## [AIM]
Give every line from the entries that contains "closed".

Entries with scene source code
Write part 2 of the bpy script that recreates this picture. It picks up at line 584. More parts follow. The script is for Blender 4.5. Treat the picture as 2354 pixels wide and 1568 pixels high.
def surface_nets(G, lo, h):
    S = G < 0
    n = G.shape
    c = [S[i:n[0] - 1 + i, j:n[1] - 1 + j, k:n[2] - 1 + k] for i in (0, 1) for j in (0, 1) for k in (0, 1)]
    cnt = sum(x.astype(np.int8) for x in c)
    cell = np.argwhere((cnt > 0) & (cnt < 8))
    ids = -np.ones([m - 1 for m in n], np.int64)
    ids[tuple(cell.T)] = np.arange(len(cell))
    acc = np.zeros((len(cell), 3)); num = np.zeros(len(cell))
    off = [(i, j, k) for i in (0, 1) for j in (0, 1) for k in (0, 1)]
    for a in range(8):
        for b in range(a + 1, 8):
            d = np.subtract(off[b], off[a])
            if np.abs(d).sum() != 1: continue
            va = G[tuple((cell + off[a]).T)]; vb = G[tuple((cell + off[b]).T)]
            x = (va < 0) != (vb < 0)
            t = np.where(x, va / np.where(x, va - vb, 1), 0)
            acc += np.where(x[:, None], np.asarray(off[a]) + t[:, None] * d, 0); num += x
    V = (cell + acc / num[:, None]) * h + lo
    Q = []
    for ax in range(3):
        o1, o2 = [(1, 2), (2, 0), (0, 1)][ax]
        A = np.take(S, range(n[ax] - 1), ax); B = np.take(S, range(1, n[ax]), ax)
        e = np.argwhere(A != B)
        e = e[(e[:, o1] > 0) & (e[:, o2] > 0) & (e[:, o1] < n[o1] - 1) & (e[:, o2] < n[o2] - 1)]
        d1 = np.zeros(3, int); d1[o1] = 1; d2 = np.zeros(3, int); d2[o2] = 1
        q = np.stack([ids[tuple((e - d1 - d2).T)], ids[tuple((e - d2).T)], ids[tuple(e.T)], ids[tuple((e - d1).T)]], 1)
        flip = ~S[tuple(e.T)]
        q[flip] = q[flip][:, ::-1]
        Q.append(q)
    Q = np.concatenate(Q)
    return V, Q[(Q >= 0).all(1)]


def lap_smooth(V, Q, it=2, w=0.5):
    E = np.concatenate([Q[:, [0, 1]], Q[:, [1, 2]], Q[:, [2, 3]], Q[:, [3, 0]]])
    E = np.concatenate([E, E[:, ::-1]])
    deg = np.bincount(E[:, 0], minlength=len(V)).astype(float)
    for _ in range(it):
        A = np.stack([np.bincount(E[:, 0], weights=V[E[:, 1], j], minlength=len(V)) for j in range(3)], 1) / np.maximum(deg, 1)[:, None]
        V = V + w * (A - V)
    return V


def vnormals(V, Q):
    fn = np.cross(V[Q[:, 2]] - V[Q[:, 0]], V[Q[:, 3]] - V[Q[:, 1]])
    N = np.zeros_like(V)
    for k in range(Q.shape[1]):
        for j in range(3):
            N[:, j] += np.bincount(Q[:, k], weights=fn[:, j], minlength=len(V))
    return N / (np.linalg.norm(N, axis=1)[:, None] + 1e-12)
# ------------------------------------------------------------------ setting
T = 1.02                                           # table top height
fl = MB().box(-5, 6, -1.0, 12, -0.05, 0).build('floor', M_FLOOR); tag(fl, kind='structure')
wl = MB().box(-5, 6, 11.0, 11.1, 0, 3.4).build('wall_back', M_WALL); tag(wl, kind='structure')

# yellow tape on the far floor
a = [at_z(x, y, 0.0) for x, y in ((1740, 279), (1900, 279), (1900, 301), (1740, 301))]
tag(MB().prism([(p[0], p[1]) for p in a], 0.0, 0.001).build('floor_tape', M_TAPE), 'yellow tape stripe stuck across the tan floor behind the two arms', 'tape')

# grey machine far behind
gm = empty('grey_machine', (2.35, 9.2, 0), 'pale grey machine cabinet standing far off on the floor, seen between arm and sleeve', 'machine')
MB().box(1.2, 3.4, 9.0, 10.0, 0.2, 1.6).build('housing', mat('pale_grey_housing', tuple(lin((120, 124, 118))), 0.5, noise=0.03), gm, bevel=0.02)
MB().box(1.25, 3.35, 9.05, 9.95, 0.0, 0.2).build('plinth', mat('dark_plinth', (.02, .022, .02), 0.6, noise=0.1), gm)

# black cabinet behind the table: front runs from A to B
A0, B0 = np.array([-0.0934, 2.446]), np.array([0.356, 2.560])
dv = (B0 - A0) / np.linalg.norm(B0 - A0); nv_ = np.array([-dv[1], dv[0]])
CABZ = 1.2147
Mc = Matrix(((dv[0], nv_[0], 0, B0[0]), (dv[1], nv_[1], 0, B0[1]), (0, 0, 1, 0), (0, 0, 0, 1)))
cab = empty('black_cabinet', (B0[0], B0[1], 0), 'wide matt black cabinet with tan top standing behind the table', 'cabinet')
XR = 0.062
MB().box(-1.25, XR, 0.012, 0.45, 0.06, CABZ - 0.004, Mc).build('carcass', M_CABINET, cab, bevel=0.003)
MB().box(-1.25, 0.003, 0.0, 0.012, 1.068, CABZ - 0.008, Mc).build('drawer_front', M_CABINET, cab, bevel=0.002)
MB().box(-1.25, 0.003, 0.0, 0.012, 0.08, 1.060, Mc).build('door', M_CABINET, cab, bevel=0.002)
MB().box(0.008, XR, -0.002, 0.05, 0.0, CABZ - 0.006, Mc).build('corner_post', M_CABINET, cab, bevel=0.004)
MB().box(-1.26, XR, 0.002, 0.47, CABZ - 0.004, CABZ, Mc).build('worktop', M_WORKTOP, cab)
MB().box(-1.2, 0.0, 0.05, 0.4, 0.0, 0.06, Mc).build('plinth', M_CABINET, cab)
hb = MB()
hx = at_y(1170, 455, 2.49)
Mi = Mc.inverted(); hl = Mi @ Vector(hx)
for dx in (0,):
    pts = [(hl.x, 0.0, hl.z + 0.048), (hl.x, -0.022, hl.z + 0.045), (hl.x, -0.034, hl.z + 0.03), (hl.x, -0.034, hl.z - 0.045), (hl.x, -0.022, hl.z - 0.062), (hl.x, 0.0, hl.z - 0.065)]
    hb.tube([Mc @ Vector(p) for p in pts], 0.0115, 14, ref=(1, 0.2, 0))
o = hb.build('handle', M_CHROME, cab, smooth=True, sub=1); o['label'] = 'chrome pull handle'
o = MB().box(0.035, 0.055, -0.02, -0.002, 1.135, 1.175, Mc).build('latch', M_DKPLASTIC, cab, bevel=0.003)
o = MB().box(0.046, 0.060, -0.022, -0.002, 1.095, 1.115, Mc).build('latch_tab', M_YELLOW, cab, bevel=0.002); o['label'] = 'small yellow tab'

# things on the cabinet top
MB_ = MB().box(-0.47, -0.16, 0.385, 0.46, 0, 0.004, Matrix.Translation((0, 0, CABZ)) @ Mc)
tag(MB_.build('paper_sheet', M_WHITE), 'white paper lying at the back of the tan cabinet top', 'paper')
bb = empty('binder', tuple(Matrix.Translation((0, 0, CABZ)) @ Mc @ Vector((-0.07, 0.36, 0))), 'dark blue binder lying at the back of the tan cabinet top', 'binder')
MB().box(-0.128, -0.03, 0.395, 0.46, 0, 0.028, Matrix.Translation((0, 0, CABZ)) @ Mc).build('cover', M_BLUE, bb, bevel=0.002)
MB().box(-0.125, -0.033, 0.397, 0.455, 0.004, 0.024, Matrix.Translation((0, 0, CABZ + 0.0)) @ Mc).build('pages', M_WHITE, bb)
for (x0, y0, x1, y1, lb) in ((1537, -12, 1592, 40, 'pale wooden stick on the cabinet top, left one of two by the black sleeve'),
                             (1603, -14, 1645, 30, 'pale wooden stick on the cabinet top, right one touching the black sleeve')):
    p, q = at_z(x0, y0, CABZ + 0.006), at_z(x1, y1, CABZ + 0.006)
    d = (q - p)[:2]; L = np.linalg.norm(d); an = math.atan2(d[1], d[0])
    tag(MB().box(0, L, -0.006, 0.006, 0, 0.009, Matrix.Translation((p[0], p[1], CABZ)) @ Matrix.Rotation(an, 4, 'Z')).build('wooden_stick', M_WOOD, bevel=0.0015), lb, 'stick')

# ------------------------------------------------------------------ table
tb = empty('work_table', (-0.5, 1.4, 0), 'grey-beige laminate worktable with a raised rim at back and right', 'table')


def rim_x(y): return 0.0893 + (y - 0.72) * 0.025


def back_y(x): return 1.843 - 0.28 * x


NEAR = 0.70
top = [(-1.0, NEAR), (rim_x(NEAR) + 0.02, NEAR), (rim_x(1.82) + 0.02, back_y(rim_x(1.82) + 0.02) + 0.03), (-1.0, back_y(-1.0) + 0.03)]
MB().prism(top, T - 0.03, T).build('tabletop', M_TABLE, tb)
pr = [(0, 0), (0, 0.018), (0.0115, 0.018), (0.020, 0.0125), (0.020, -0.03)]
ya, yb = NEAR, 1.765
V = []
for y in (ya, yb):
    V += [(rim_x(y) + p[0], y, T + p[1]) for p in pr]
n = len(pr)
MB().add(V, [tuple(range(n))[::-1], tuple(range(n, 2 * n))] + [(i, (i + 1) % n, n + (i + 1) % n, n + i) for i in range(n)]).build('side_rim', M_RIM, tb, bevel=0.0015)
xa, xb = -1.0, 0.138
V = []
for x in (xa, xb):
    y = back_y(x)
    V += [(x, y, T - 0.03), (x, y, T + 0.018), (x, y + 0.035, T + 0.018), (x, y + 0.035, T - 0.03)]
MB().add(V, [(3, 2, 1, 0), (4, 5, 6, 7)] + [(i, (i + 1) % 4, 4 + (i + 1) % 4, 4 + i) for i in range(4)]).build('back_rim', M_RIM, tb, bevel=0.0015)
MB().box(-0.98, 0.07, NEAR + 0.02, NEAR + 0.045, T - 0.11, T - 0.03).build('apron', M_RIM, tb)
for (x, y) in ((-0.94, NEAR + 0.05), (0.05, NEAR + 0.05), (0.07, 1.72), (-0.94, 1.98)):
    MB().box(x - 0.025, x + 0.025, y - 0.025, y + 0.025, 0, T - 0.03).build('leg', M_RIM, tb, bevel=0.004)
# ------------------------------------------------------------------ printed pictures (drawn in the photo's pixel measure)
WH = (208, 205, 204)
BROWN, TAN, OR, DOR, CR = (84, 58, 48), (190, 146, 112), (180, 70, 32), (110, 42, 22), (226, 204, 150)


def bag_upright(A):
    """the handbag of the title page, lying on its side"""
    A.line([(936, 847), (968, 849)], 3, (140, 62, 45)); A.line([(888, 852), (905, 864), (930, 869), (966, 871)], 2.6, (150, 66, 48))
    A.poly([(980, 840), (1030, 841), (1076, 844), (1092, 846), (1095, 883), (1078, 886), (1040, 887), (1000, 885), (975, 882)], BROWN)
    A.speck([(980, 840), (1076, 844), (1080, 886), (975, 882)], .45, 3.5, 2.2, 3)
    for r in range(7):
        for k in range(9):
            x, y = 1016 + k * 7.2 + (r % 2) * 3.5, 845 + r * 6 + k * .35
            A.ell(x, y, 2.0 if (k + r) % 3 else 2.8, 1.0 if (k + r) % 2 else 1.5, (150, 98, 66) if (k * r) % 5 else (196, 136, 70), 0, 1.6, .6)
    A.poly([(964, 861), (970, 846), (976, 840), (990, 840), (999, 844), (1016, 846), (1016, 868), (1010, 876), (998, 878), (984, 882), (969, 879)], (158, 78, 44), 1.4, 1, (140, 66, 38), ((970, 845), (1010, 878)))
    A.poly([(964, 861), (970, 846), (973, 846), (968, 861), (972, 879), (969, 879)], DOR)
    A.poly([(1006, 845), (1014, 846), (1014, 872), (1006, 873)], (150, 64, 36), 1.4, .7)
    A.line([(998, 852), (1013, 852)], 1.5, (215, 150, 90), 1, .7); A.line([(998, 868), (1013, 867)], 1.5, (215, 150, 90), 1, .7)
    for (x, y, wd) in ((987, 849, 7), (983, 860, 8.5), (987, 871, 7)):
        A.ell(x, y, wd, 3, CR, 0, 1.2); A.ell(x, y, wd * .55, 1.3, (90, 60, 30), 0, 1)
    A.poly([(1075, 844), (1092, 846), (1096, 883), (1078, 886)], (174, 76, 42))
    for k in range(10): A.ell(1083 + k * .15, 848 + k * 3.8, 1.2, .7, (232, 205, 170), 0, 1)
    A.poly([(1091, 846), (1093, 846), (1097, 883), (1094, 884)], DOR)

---

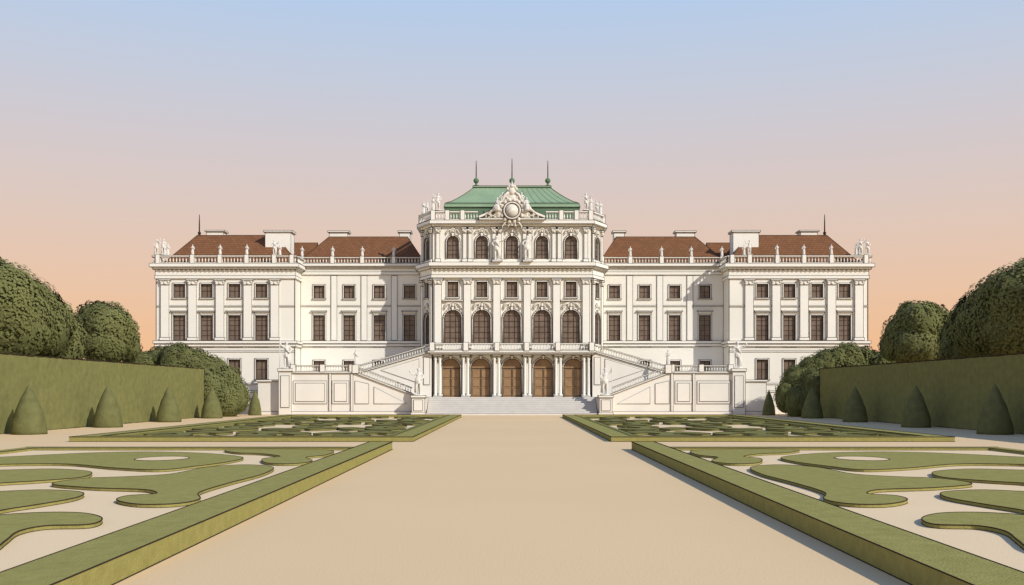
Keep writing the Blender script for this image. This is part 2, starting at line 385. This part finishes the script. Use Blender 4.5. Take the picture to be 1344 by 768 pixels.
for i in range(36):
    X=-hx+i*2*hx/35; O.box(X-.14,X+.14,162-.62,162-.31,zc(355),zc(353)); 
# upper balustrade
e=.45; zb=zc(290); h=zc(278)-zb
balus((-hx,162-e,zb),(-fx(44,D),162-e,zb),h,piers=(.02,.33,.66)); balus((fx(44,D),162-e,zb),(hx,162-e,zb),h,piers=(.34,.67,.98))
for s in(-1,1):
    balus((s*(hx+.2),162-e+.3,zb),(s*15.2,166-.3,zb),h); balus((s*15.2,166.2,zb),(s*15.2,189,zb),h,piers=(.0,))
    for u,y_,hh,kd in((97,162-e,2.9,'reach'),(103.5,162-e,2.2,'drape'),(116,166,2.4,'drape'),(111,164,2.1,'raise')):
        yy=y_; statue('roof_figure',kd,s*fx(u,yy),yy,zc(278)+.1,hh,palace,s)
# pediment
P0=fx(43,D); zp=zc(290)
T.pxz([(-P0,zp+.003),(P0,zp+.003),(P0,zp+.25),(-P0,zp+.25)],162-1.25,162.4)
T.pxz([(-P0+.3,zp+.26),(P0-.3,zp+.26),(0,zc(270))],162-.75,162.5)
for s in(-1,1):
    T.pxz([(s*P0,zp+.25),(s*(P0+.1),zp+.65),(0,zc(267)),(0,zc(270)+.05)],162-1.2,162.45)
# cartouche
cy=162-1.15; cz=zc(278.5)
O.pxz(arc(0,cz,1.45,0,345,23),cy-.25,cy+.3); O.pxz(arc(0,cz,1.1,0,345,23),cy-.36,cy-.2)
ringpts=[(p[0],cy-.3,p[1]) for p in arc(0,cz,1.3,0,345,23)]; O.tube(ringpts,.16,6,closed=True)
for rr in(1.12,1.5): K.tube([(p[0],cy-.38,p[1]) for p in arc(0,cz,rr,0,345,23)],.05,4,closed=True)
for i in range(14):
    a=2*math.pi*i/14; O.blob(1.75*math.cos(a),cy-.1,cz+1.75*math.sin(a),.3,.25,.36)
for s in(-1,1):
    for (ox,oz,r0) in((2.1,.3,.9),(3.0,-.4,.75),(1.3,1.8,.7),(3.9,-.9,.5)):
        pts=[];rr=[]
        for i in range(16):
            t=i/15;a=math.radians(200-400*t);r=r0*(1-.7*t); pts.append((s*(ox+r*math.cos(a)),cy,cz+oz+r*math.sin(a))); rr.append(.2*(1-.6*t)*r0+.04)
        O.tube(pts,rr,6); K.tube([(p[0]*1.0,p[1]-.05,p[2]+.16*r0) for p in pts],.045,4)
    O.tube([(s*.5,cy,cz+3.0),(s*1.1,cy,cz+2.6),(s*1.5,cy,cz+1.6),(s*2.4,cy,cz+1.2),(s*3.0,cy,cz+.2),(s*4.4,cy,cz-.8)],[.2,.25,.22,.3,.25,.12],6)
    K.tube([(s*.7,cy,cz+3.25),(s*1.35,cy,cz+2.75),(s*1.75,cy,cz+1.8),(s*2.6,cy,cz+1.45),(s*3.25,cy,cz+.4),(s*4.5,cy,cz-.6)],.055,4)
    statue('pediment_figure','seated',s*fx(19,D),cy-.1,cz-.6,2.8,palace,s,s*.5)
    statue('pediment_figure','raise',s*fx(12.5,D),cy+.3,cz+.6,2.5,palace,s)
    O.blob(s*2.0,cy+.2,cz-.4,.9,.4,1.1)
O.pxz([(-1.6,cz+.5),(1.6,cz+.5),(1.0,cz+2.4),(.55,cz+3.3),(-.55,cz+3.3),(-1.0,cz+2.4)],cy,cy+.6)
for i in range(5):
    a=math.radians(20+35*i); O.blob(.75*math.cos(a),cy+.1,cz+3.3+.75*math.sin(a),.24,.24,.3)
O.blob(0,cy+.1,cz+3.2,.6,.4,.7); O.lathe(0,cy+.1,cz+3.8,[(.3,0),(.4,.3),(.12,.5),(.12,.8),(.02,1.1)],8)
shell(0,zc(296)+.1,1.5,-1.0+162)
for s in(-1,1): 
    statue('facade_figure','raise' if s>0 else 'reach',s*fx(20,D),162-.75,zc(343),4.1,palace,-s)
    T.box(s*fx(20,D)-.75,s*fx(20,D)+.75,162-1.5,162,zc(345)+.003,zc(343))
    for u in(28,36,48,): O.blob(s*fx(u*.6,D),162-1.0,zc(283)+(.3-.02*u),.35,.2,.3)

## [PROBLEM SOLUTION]
ringpts=[(p[0],cy-.3,p[1]) for p in arc(0,cz,1.3,0,345,23)]; O.tube(ringpts,.16,6,closed=True)
for rr in(1.12,1.5): K.tube([(p[0],cy-.38,p[1]) for p in arc(0,cz,rr,0,345,23)],.05,4,closed=True)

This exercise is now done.